Monday, 9 July 2012

Happy Birthday Helen Hockenhull

My Auntie Helen is one awesome lady, but her life has its challenges.

When she became an English teacher at my secondary school, a group of kids found her surname so unfathomable that they decided to call her 'Mrs Helicopter'. It's not as if you can blame them, I bet even the infamous 'Midland's Today' reporter Bob Hockenhull has had his fair share of problems booking restaurant tables!

Bob - a legend in the Midlands

Then there was her run of bad luck with John Lewis, who seemed unable to accept her existence and wouldn't deliver her new kitchen goods.

But luckily she always has me to give her a helping hand when it comes to clothes shopping...

There was a lovely lady, Mrs 'Helicopter' Hock,
Who of all the nifty Nanas, knew the greatest ways to rock!
The original 60's diva, a real hippy queen,
Who was partial to a Pinot and the 'my arse' star Sean Bean.

She had all the latest music and the best of all the books,
And as our lady got older, even better were her looks!
Her heart was big and open and her smile was always sunny,
But John Lewis could never deliver her goods, 'not even for ready money'!*

Her wardrobe grew as years went by along with her lust for life,
And when she went shopping with her lovely niece, she looked like a 'vicar's wife',

Retro photo

So Happy Birthday Auntie Helen from the one with hair of ginge,
May all your birthday wishes come true, and enjoy the Edinburgh Fringe!

*From The Importance of Being Earnest by Oscar Wilde

© Holly Purcell 2012

Sunday, 1 July 2012

Happy Birthday Nicol McClellend (The girl who has no nose)

Nicol is an interesting character.

Although she is a rather swell individual, Nicol has had to work pretty hard to overcome some serious challenges in her life.

Birthday bestie

Not only does her nose resemble a bit of morph’s foot stuck on as an afterthought, but she also thought the world was black and white before colour television. Then there was the concern that feeding a tuna sandwich to a seagull was forced cannibalism. She also didn’t know how to pronounce her own name until I pointed out the lack of an ‘e’ meant she shouldn’t be calling herself ‘Nicole’.

All this aside, she’s actually one of the smartest people I know, and today is her birthday. WOO!

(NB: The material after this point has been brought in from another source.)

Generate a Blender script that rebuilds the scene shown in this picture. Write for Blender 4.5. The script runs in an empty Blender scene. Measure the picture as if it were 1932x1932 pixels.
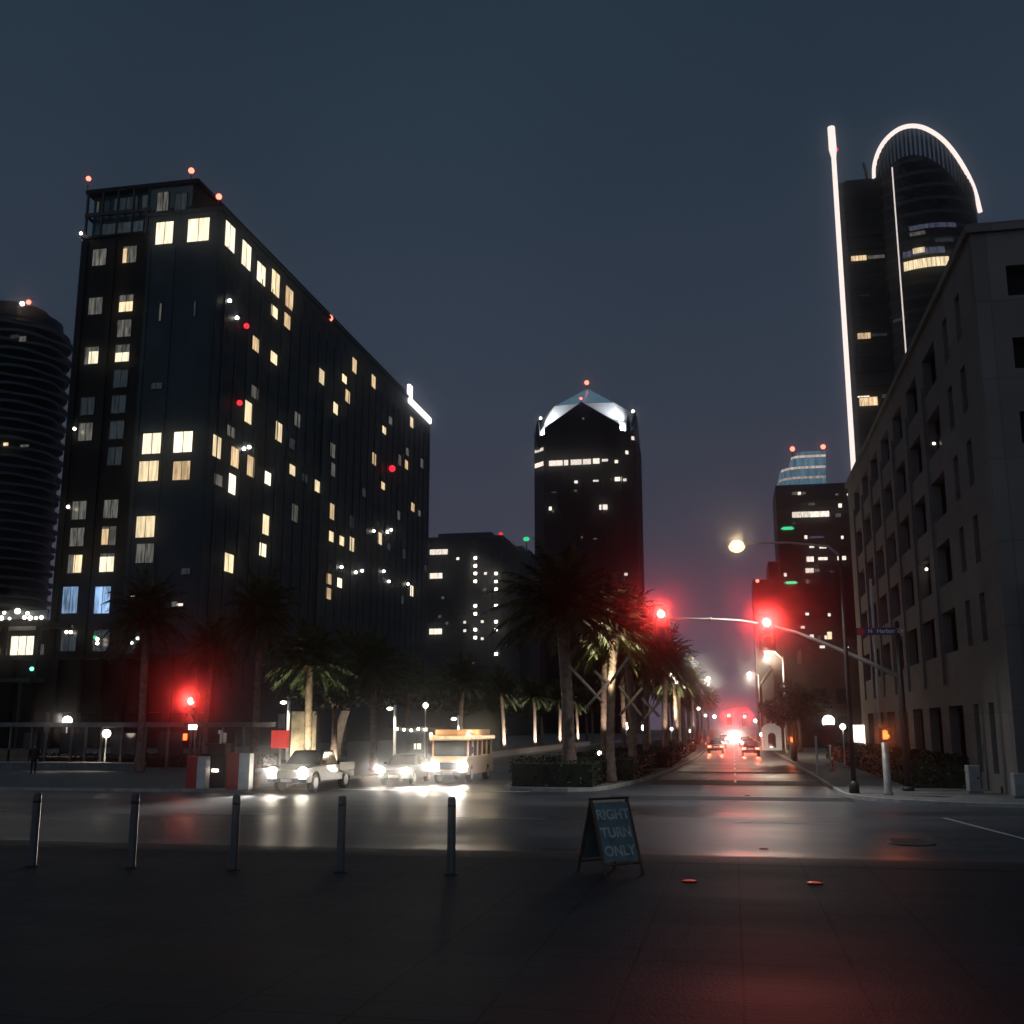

Here’s a birthday poem for Nic (I’ve actually cheated a bit here as this is last year’s ditty, but I have changed my name to ‘Ginger Purcell’ on Facebook as part of her present today so she can’t complain):

There was once a young lady called Nic,
Whose face everyone wanted to lick,
Her eyes were bigger than the sun, she had a nice shapely bum,
But her nose was just merely a trick.

She loved lounging and ‘being all cute’,
Everyone thought she was ‘a hoot’,
But when you’d like to watch telly, she’d get right on your nelly,
And put the bloody thing onto mute.

Falafel was her most favourite snack,
Her best friend in the world was called Zack,


She was an advocate of karma, read works of the Dali Lama,
And an ambulance story she’d never lack!

She was patriotic like the St George’s flag,
Always sported a designer handbag,
In her clothes she looked yummy, stolen off a Gap dummy,
Or with ‘American Apparel’ on the tag.

Today marks the birth of this lass,
And the well wishes are coming en masse,
So have a smashing day, and I’d just like to say,
You might be older but you’re still a piece of ass!